Six hundred years of weaving

The Craft.

A loom in Banaras has been weaving Banarasi for six hundred years.

The Patola tradition in Patan goes back eight. Ponduru's takli wheels have turned in the same village since the sixteenth century. We did not invent any of this. We only made sure it does not stop.

Six regions, one atelier.

We travel to six saree regions on a recurring rotation, every piece on this site picked up where it was made.

  • Banaras
    Uttar Pradesh
    Banarasi silk · zari brocade
    since the 14th century
  • Kanchipuram
    Tamil Nadu
    Kanjeevaram silk · temple-border zari
    since the 4th century
  • Patan
    Gujarat
    Double-ikat Patola
    since the 11th century
  • Ponduru
    Srikakulam, Andhra Pradesh
    Handspun khadi · jamdani
    takli wheels since the 16th century
  • Maheshwar
    Madhya Pradesh
    Maheshwari silk-cotton
    since the 18th century
  • Bhagalpur
    Bihar
    Tussar silk
    since the 12th century

How a saree is made.

One loom. One length of cloth. Six and a half yards of warp stretched the length of the workshop, fed weft by weft through the shuttle until the body, the pallu, and the blouse piece have all been woven as one continuous textile.

The body is the everyday — the cloth that drapes the lower half. The pallu is the front-of-photograph end, where motif and zari sit. The blouse piece is the matched length the saree always shipped with — same weave, same threads, woven on the same loom on the same day.

That last detail is the test of a real handloom: turn the saree over. If the motif on the pallu carries through to the reverse, the loom did it. If the reverse is flat and the threads are cut, a machine did.

The hands that wove this.

Most of the looms we buy from are run by master weavers in their sixties and seventies — the generation that learned the loom from their mothers, who learned from theirs. The work is slow. A single Ponduru takes seven weeks of takli spinning and three weeks at the loom. A Patola can take six months.

We do not quote prices on this site that we cannot justify. The reason a Ponduru runs upwards of ₹30,000 is because it has to. Anything less, and the next generation chooses a different trade. The loom does not survive that arithmetic.

Done in Hyderabad.

Once a piece arrives at our atelier in Kokapet, the rest happens in one place — the blouse stitched by our master tailors, the fall and pico finished, the saree pressed, folded, packed, and shipped. The cloth lands once and goes out once. No middle warehouse, no third-party stitcher, no surprise delay.

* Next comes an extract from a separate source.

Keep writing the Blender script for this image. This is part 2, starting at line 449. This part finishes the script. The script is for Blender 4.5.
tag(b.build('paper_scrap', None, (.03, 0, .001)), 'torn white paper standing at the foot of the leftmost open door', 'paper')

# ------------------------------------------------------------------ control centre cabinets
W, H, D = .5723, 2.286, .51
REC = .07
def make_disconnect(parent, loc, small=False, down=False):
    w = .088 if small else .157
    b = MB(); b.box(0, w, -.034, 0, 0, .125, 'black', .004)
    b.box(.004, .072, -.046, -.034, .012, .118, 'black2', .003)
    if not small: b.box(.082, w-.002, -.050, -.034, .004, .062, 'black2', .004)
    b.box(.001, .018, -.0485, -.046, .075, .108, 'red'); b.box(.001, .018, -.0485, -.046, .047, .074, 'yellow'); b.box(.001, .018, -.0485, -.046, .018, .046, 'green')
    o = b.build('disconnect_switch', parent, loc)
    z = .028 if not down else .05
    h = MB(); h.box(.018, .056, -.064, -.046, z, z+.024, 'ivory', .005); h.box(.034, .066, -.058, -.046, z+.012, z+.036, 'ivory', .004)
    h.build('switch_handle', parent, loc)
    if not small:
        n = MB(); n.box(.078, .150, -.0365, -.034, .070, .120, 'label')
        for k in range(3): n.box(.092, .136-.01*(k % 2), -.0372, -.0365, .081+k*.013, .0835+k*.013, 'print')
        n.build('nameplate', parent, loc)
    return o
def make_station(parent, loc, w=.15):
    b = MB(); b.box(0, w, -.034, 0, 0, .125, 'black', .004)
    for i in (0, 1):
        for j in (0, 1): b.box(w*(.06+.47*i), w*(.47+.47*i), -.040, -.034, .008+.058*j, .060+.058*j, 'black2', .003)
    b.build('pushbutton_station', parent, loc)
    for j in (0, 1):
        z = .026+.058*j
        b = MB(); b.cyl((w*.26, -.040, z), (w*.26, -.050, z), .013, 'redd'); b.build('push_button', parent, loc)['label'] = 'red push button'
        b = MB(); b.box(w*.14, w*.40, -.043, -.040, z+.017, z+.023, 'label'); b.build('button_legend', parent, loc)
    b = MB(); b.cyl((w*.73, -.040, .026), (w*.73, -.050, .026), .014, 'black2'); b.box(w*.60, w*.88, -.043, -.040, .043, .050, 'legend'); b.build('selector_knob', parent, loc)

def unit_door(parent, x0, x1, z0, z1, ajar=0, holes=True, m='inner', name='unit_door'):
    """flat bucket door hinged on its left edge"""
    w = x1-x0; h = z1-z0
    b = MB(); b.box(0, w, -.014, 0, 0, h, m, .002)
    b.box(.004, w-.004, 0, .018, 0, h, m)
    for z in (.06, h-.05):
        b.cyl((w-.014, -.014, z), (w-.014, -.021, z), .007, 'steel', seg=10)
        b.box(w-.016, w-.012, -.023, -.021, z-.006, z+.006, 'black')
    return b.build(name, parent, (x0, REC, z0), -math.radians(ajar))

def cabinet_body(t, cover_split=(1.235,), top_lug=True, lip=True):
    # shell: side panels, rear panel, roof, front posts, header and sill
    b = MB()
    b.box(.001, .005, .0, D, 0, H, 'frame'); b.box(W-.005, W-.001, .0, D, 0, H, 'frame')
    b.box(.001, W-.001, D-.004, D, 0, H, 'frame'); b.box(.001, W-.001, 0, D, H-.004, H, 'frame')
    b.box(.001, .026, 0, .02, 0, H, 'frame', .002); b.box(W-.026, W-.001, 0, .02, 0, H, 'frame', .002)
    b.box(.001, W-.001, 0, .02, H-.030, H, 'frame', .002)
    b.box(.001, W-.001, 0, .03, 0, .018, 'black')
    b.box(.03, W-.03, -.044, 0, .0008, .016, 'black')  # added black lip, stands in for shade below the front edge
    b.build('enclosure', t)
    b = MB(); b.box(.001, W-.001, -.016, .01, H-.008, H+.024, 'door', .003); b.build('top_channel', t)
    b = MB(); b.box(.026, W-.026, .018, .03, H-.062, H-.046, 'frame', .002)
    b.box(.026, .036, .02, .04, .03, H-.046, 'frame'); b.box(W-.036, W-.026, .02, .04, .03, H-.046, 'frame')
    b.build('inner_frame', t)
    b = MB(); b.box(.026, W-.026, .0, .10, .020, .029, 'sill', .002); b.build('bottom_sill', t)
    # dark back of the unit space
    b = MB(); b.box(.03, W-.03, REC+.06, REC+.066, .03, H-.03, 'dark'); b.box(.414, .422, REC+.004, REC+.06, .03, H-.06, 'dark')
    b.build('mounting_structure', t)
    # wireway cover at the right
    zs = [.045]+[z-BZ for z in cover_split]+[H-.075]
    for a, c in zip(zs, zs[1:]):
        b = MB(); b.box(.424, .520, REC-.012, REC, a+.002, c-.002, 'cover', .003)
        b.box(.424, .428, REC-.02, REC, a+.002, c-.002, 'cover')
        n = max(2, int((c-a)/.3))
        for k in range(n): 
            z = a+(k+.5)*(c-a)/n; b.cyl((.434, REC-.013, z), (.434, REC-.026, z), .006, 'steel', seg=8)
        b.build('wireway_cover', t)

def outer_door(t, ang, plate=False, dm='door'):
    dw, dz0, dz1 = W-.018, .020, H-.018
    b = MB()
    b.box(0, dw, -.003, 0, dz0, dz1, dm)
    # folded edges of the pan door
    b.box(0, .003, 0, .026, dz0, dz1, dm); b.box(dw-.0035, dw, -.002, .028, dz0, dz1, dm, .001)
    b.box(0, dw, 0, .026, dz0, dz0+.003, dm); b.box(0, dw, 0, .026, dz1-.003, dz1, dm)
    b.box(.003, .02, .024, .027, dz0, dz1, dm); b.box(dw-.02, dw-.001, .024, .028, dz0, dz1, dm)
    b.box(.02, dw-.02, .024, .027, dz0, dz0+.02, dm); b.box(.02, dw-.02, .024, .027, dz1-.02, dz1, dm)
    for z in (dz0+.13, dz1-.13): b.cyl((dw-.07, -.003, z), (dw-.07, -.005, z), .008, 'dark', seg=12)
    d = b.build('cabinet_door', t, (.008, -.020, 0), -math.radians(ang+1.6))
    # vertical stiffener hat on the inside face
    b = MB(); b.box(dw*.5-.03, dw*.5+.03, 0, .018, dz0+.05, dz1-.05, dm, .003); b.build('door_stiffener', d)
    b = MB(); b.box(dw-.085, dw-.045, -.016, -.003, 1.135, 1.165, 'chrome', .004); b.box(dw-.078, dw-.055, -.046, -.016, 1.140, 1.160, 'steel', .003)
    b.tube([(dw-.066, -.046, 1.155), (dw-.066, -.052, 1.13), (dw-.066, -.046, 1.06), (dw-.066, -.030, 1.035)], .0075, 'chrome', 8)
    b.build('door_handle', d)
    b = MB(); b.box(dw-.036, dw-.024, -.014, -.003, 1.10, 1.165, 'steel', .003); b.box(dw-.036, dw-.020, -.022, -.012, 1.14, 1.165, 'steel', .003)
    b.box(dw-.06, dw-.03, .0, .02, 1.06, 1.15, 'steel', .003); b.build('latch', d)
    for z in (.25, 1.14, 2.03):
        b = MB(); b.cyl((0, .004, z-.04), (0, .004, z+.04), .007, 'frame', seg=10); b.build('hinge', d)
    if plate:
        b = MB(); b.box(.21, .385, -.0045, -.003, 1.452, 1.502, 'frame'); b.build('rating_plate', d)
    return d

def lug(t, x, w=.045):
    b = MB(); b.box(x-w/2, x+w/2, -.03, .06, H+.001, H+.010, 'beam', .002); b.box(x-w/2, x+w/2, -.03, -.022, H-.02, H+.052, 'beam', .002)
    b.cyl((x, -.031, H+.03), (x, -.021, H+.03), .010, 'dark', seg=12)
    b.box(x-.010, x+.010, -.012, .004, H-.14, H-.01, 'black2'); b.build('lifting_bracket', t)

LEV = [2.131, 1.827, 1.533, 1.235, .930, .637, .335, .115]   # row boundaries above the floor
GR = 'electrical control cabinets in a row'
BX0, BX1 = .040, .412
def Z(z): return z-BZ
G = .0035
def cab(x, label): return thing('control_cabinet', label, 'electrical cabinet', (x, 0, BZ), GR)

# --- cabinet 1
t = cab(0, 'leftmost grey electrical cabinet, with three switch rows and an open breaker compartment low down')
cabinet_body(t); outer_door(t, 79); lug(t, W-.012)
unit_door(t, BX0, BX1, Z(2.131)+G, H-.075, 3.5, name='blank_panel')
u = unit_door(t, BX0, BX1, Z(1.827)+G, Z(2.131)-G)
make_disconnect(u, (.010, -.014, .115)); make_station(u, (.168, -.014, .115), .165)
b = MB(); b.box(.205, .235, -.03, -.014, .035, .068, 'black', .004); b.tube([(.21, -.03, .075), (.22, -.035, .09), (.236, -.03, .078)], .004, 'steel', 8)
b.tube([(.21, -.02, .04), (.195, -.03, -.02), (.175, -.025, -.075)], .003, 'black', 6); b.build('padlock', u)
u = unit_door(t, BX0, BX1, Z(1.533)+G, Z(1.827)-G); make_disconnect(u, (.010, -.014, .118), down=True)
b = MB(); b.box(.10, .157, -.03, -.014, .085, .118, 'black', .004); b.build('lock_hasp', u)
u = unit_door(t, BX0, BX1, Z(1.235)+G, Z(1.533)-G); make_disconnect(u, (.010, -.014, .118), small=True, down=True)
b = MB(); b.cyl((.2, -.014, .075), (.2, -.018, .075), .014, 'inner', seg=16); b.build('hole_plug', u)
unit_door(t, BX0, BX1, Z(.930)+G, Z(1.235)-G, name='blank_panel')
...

The same standard applies to a ₹6,000 cotton handloom and a ₹2L heirloom Patola. The piece that goes out of here goes out finished.

What gets sent back.

A part of every saree we sell goes somewhere it should. The details live on our story page; the short version is that the brand contributes to organisations working with women in need, and to children whose families cannot easily fund their schooling. The contribution scales as the brand scales. We do not run discounts on it.